Goal: Write the lines out again, from the top of the material to the line containing "COL = sc.collection", pictures excluded.

(Entries with scene source code)
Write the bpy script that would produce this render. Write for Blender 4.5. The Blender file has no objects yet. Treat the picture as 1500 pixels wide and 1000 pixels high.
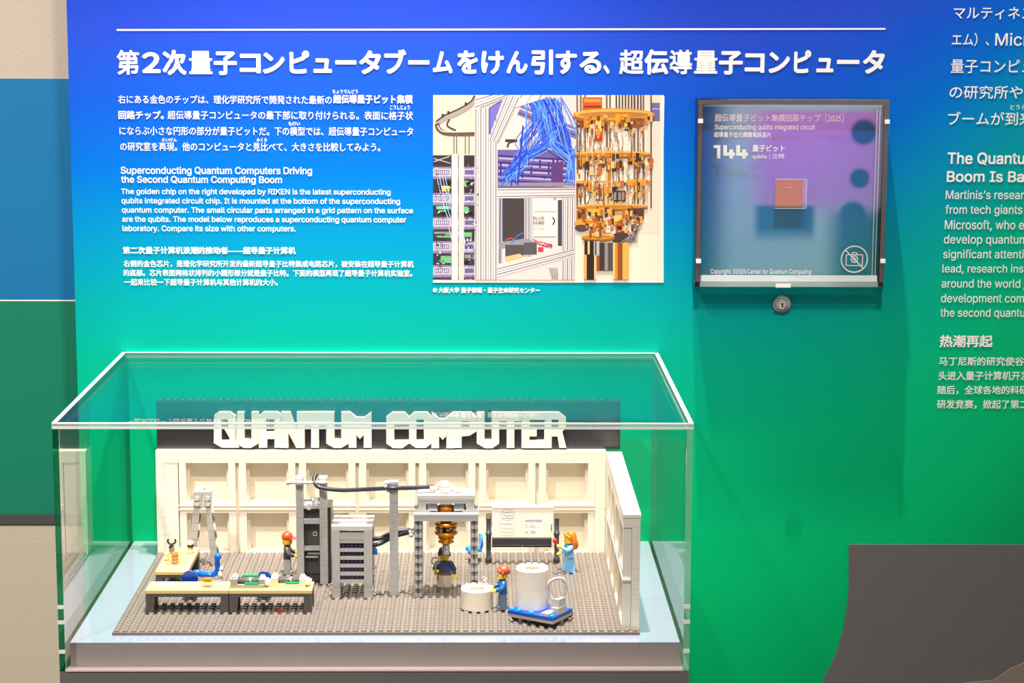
import bpy, math, random
import numpy as np
from mathutils import Vector, Matrix, geometry
R = math.radians
random.seed(7)
sc = bpy.context.scene
COL = sc.collection

# ------------------------------------------------------------------ camera
CX, CZ, CD = 0.0958, 0.5915, 2.2882
FOC, PITCH, YAW, ROLL = 3121.2, 0.16075, 0.01587, -0.00401
cam_d = bpy.data.cameras.new('camera'); cam = bpy.data.objects.new('camera', cam_d); COL.objects.link(cam)
cam_d.sensor_width = 36.0; cam_d.lens = FOC / 1500 * 36.0; cam_d.clip_start = 0.05; cam_d.clip_end = 50
def _ray(a, u):
    c, s = math.cos(-ROLL), math.sin(-ROLL); a, u = a*c - u*s, a*s + u*c
    c, s = math.cos(PITCH), math.sin(PITCH); Y = c + u*s; Z = -s + u*c
    c, s = math.cos(YAW), math.sin(YAW)
    return Vector((a*c + Y*s, -a*s + Y*c, Z))
_f = _ray(0, 0).normalized(); _r = (_ray(1, 0) - _ray(0, 0)).normalized(); _u = (_ray(0, 1) - _ray(0, 0)).normalized()
cam.matrix_world = Matrix(((_r.x, _u.x, -_f.x, CX), (_r.y, _u.y, -_f.y, -CD), (_r.z, _u.z, -_f.z, CZ), (0, 0, 0, 1)))
sc.camera = cam
def fl(px, py, z=0.0):
    d = _ray((px-750)/FOC, -(py-500)/FOC); t = (z - CZ)/d.z
    return CX + t*d.x, -CD + t*d.y
def at(px, py, y=0.0):
    d = _ray((px-750)/FOC, -(py-500)/FOC); t = (y + CD)/d.y
    return CX + t*d.x, CZ + t*d.z

# ------------------------------------------------------------------ light and exposure
sc.view_settings.view_transform = 'Standard'; sc.view_settings.look = 'None'
sc.view_settings.exposure = 1.36; sc.view_settings.gamma = 1.0; sc.view_settings.use_curve_mapping = False
sc.cycles.transparent_max_bounces = 40
sc.cycles.max_bounces = 10
sc.cycles.caustics_reflective = False; sc.cycles.caustics_refractive = False
w = bpy.data.worlds.new('world'); sc.world = w; w.use_nodes = True
w.node_tree.nodes['Background'].inputs[0].default_value = (1.0, 0.965, 0.93, 1)
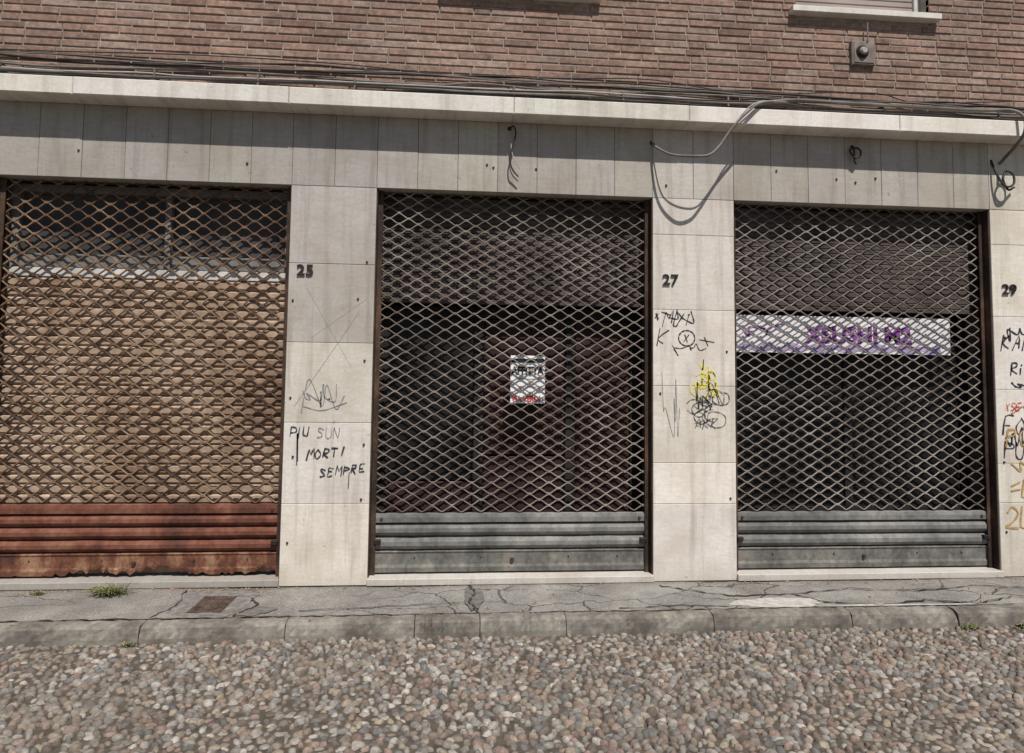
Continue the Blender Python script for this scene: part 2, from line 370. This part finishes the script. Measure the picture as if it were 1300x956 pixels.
def shutter(x0,x1,ptop,nsl,mgr,mpan,mplate,lam,A,rr,seed,jag=0.,sag=0.,soft=.90,cw=.010):
    P=empty('rolling_shutter_grille')
    r=np.random.default_rng(seed); a=x0+.034; b=x1-.034
    g=[]
    for s in (0,1):
        xa=x0+.002 if s==0 else x1-.008
        g.append((xa,xa+.006,.052,TOP-.002,.015,.118,.001,1.))
        xa=x0+.008 if s==0 else x1-.044
        g.append((xa,xa+.036,.052,TOP-.002,.072,.082,.001,1.)); g.append((xa,xa+.036,.052,TOP-.002,.118,.13,.001,1.))
    blocks('side_guides',g,m_guide,P)
    z=ptop+A+.01; rows=[]; zs=[]
    while z<TOP:
        zs.append(z); z+=2*A*(1+r.uniform(-.03,.03)+sag*math.sin(z*4))
    n=int((b-a)/lam*14); xs=np.linspace(a,b,n); ph=r.uniform(0,6.28)
    clips=[]
    for i,zz in enumerate(zs):
        th=2*np.pi*xs/lam+ph+(np.pi if i%2 else 0); c=np.cos(th)
        w=np.arcsin(c*soft)/np.arcsin(soft)            # softened zig-zag
        wob=.003*np.sin(xs*r.uniform(1,3)+r.uniform(0,6))+ .0014*np.sin(xs*17+r.uniform(0,6))
        rows.append(np.stack([xs,np.full(n,.1)+.003*np.sin(xs*2+i),zz+A*w+wob],1))
        k0=math.ceil((2*np.pi*a/lam+ph+(np.pi if i%2 else 0))/(2*np.pi)); 
        for k in range(k0,k0+60):
            xc=(2*np.pi*k-ph-(np.pi if i%2 else 0))*lam/(2*np.pi)
            if xc>b-.01: break
            if xc<a+.01: continue
            clips.append((xc-cw,xc+cw,zz+A-rr*1.5,zz+A+rr*1.5,.1-rr*1.4,.1+rr*1.3,.002,1.))
    V,F=tube(rows,rr,6,(0,1,0)); add_mesh('wavy_rods',V,F,mgr,P,smooth=True)
    blocks('rod_links',clips,mgr,P)
    pz=.225; hs=(ptop-.075-pz)/nsl
    slatpanel('bottom_plate',a-.02,b+.02,[(.106,.062),(.092,.065),(.088,.10),(.098,.12),(.098,.20),(.090,.215),(.116,pz-.001)],mplate,P,jag,seed)
    pr=[]
    for k in range(nsl): pr+=slat(pz+k*hs,pz+(k+1)*hs)
    slatpanel('ribbed_slats',a-.02,b+.02,pr,mpan,P,0,seed+1)
    slatpanel('top_band',a-.02,b+.02,[(.118,ptop-.074),(.086,ptop-.066),(.084,ptop-.03),(.088,ptop-.006),(.112,ptop)],mpan,P,0,seed+2)
    V=[];F=[]
    for xb in (a+.05,b-.05): disc(V,F,xb,ptop-.04,.088,.014,.012)
    disc(V,F,(a+b)/2,.15,.098,.018,.02)
    for xb in (a+.3,a+.8,b-.6,b-.22): disc(V,F,xb,.17,.098,.008,.006)
    add_mesh('bolts',V,F,m_bolt,P)
    box('lock_left',a,a+.05,.06,.09,.28,.31,m_iron,P); box('lock_right',b-.05,b,.06,.09,.28,.31,m_iron,P)
    return P
shutter(E[0],E[1],.575,3,m_gr_rust,m_rustpanel,m_rustplate,.150,.0245,.0066,3,.085,.05,.90,.018)
shutter(E[2],E[3],.50,2,m_gr_tan,m_galv,m_galv2,.148,.0215,.0056,5,soft=.93)
shutter(E[4],E[5],.50,2,m_gr_grey,m_galv,m_galv2,.148,.0215,.0056,8,soft=.93)
for i,(a,b) in enumerate(((E[0],E[1]),(E[2],E[3]),(E[4],E[5]))):
    box('door_threshold_%d'%i,a+.001,b-.001,-.025 if i else -.012,.60,.001,.05,m_thresh,B,.004,(.66,.98,.95)[i])
def shopfront(): return empty('shop_front_door')
f1=shopfront(); a,b=E[0]+.01,E[1]-.01
blocks('roller_slats',[(a,b,.052+.0728*k,.052+.0728*k+.070,.165+random.uniform(0,.004),.2,.014,random.uniform(.9,1)) for k in range(30)],m_tan,f1)
blocks('transom_sill',[(a,b,2.24,2.31,.17,.24,.004,1.)],m_transom,f1)
fr=[(a,b,2.88,2.94,.17,.24,.004,1.),(a,a+.07,2.31,2.88,.172,.24,.004,1.),(b-.07,b,2.31,2.88,.172,.24,.004,1.),(-2.245,-2.20,2.31,2.88,.172,.24,.004,1.)]
fr.append((a+.07,-2.25,2.315,2.42,.20,.24,.004,1.)); fr.append((-2.195,b-.07,2.315,2.42,.20,.24,.004,1.))
blocks('transom_frame',fr,m_greyfr,f1); box('transom_glass',a+.06,b-.06,.225,.235,2.41,2.89,m_dimglass,f1)
f2=shopfront(); a,b=E[2]+.01,E[3]-.01
blocks('upper_roller_box',[(a,b,2.10+.04*k,2.10+.04*k+.039,.17,.2,.006,random.uniform(.85,1)) for k in range(21)],m_brownslat,f2)
fr=[(a,a+.09,.052,2.095,.30,.36,.006,1.),(b-.09,b,.052,2.095,.30,.36,.006,1.),(a+.09,b-.09,2.0,2.095,.302,.36,.006,1.),(a+.09,b-.09,.052,.16,.302,.36,.006,1.),(.12,.20,.16,2.0,.302,.36,.006,1.),(.86,.94,.16,2.0,.302,.36,.006,1.)]
blocks('door_frame',fr,m_darkpanel,f2)
blocks('door_panels',[(.2,.86,.16,.9,.32,.35,.01,1.),(.2,.86,.91,2.0,.325,.35,.01,1.),(.94,b-.09,.16,2.0,.325,.35,.01,.8),(a+.09,.12,.16,.7,.325,.35,.01,.8)],m_redwood,f2)
box('display_glass',a+.09,.12,.335,.345,.71,2.0,m_darkglass,f2)
f3=shopfront(); a,b=E[4]+.01,E[5]-.01
blocks('upper_roller_box',[(a,b,2.10+.04*k,2.10+.04*k+.039,.17,.2,.006,random.uniform(.85,1)) for k in range(21)],m_brownslat,f3)
fr=[(a,a+.07,.052,2.095,.28,.34,.006,1.),(b-.07,b,.052,2.095,.28,.34,.006,1.),(a+.07,b-.07,.052,.5,.282,.34,.006,1.),(3.2,3.27,.5,2.095,.282,.34,.006,1.)]
blocks('door_frame',fr,m_darkpanel,f3); box('display_glass',a+.07,b-.07,.30,.31,.5,2.097,m_darkglass,f3)
sg=empty('rental_sign'); box('board',.40,.67,.118,.122,1.33,1.70,m_paper,sg,.001)
box('top_strip',.405,.665,.1155,.1175,1.645,1.675,m_black,sg,.0003)
text('affitta_text','AFFITTA',.408,.1165,1.555,.083,m_black,sg,.0008,.004,.80); text('phone_text','VIA VERDI',.41,.1165,1.345,.062,m_red,sg,.0008,.003,.80)
box('small_print',.44,.63,.1165,.1175,1.515,1.522,m_faint,sg,.0002);box('small_print_b',.46,.61,.1165,.1175,1.455,1.461,m_faint,sg,.0002)
bn=empty('shop_banner'); box('banner_sheet',2.19,4.04,.135,.139,1.755,2.055,m_banner,bn,.001)
text('banner_text','XSUSHI M2',2.80,.133,1.845,.185,m_purple,bn,.0008,.008,1.0)
strokes('banner_line',[[(2.25+i*.05,1.795+.012*math.sin(i*1.7)) for i in range(35)]],m_lilac,bn,.1335,.045)
strokes('banner_dark_marks',[squiggle(2.25,2.62,1.87,2.01,9,4)],m_purple,bn,.1333,.02)

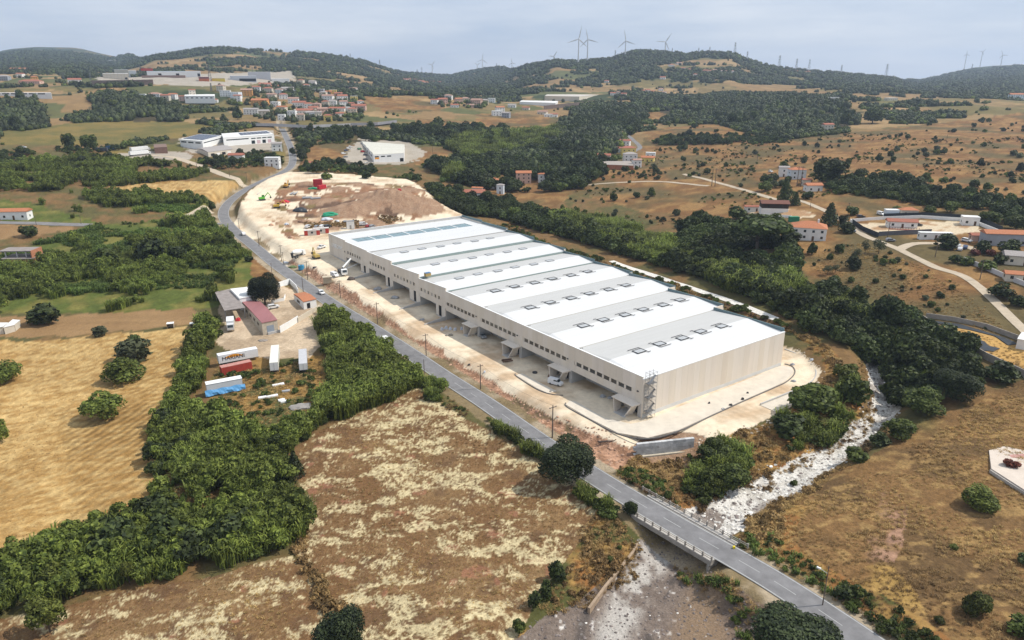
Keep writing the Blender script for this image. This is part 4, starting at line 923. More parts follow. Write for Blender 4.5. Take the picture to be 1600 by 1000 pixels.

Result:
Write the bpy script that would produce this render. Write for Blender 4.5. The Blender file has no objects yet. Treat the picture as 1500 pixels wide and 1000 pixels high.
import bpy, math, random
import numpy as np
from mathutils import Vector, Matrix, geometry
R = math.radians
random.seed(7)
sc = bpy.context.scene
COL = sc.collection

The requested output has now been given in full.